Hah, that's cool, I honestly never thought about tape measures being a source of decent carbon steel, but sure enough there seems to be plenty that are made with ~1060 carbon steel: http://www.china-tapemeasure.com/material-for-products/steel-strip-for-measuring-tape.htm

It sure would been cool to know this back when I first started making knives and was looking for anything and everything that could decently hardened with a forge and bucket of oil or water lol. I used to try using steel straps for damascus to raise the layer count but still keep the billet relatively small due to hand forging it, but I could never find some that would actually harden.
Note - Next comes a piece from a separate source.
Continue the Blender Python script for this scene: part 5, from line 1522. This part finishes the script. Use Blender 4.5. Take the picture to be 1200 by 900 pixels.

Anyway, great idea! :)

~Paul
My Youtube Channel
... (It's been a few years since my last upload)
Thanks! :)
Hehe, yeah, I was in the same shoe for a lot of years. Finding good steel which is also thin was really hard, so for a lot of years my layer count stayed well below 100. Raising it further with hammering by hand was simply too hard.
Then I eventually hooked up on saw blades for wood and metal and most of this layer count problem was solved. :D
 
That's cool! How did you clean all the coatings off??